ROME — Catholic universities in Latin America concluded a two-week online course that studied the role of women and feminism through the lens of the social doctrine of the Catholic Church.
The July 11-25 course, “Women in Public Life: Feminism and Catholic Identity in the 21st Century,” was sponsored by the Latin American Academy of Catholic Leaders, a network of Latin American educational institutions in seven countries based in Santiago, Chile.
The academy’s website said its mission “is to form leaders from a Catholic perspective, rooted in the faith of the church, to transform the social, political and economic world in the light of the church’s social doctrine.”
The inaugural session of the online course featured a doctoral thesis on Mary as “icon of women in the church” presented by Father Alexandre Awi Mello, secretary of the Vatican Dicastery for Laity, the Family and Life.

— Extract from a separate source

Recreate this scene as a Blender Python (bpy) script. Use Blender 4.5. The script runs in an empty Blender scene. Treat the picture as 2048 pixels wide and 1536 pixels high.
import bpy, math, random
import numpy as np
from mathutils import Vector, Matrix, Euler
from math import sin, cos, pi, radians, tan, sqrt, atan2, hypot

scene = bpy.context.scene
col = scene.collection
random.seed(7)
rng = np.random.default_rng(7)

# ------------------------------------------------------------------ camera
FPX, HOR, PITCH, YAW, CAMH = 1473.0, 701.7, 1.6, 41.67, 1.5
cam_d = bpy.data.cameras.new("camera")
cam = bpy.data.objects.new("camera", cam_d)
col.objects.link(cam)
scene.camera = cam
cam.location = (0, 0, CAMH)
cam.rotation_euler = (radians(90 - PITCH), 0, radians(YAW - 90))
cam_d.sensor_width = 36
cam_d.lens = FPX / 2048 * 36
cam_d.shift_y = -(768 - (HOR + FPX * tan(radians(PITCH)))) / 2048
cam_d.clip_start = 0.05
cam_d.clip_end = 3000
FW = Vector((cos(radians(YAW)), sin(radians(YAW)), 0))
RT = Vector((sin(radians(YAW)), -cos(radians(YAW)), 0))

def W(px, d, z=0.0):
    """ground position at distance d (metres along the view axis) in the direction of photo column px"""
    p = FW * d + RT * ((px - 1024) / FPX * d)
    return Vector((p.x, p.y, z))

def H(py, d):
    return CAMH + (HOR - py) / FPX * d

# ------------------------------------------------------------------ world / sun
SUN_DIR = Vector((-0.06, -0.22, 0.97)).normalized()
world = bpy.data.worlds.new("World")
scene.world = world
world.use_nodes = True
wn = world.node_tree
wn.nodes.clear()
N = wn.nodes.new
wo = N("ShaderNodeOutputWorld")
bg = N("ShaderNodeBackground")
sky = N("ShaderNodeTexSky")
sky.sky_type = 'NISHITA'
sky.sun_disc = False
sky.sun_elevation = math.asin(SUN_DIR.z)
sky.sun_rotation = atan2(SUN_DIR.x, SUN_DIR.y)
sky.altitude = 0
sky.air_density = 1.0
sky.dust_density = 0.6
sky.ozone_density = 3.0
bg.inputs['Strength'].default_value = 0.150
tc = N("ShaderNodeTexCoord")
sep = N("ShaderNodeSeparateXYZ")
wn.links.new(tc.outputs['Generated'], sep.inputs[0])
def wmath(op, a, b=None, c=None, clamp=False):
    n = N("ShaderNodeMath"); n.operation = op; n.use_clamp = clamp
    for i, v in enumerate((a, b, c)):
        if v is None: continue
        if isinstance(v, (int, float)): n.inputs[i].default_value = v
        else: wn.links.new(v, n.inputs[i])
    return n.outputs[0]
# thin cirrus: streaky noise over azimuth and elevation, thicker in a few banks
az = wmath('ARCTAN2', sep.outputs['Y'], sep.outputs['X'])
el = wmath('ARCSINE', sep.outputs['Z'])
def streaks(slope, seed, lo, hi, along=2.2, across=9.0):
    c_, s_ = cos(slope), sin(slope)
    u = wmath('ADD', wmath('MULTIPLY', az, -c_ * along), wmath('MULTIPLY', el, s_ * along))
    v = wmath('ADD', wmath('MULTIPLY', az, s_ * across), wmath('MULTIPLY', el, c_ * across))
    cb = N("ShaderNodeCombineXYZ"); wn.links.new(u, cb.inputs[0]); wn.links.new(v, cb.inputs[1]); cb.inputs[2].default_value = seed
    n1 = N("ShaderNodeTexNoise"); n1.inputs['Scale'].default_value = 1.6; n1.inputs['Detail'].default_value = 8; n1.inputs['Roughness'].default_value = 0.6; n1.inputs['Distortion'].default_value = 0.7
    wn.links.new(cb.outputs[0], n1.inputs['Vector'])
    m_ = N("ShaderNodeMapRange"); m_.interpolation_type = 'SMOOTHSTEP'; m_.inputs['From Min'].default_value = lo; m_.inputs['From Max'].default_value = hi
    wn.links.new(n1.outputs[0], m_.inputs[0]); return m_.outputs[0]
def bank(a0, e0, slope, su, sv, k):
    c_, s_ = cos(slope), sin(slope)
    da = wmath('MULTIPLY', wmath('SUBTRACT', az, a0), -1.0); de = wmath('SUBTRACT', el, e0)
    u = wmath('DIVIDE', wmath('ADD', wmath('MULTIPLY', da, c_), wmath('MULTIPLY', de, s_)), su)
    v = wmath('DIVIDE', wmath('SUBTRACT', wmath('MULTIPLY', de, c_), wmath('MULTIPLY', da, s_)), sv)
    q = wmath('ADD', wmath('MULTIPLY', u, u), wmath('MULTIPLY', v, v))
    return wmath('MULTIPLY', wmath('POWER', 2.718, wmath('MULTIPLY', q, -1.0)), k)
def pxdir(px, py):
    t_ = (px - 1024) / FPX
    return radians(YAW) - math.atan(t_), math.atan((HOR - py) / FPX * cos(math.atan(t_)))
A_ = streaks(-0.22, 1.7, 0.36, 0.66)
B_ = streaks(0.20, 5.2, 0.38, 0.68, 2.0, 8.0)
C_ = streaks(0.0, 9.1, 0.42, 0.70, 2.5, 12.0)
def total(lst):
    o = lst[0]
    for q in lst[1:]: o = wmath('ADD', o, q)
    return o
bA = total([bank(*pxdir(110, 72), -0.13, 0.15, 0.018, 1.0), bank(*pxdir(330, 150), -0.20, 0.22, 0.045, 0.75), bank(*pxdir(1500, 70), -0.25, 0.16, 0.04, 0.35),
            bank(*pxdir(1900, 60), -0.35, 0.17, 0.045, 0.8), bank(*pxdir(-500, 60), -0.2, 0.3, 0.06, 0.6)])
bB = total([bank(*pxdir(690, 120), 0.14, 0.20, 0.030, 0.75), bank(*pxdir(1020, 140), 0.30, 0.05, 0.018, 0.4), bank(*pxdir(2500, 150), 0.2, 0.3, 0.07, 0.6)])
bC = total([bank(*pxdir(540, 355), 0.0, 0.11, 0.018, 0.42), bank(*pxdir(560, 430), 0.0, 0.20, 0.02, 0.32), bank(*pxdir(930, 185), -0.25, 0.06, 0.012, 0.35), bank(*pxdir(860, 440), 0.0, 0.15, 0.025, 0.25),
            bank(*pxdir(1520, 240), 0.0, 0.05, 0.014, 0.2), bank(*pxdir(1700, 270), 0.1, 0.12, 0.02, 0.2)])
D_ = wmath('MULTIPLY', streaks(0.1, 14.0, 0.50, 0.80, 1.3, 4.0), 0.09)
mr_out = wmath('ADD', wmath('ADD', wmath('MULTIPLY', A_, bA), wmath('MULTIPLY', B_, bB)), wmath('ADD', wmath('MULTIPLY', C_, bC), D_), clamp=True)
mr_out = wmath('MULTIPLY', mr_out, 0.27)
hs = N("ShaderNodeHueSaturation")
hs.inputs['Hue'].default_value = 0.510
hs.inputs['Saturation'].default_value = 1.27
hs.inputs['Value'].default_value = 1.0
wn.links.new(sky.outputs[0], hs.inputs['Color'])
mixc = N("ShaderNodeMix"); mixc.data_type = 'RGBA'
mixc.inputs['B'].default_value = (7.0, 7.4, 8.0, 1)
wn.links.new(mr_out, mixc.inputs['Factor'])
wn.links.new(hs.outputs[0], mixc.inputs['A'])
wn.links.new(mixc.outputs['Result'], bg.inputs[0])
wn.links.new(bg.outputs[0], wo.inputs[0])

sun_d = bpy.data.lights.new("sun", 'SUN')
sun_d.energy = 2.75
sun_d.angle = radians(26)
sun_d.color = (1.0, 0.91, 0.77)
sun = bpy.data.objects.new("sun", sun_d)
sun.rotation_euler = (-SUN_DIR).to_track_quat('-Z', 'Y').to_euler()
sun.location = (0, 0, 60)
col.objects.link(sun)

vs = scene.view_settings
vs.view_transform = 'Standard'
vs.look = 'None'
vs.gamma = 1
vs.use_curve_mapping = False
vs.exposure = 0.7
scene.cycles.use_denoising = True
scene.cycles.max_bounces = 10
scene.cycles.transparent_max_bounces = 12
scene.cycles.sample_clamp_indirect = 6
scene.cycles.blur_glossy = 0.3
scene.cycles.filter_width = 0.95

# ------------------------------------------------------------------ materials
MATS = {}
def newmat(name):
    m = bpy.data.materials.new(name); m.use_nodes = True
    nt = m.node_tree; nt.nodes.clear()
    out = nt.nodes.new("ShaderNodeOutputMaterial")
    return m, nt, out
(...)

Among the guest professors invited to teach during the course were Flaminia Giovanelli, former undersecretary of the Dicastery for Promoting Integral Human Development; Marta Rodriguez, former head of the women’s section of the Dicastery for Laity, the Family and Life; Archbishop Thomas G. Wenski of Miami; and Cardinal Carlos Aguiar Retes of Mexico City.
The objective of the course was to analyze “the philosophical and historical roots of feminism and the view of the social thought of the church” as well as study the “contribution of women in the church and in public life,” the course website stated.
“The approach to the theme is made from an evangelical point of view that discerns the positive and negative aspects of the different feminisms, the recognition of legitimate denunciations of unjust situations that violate human dignity, as well as the danger of ideological exploitation that has sometimes occurred,” the website said.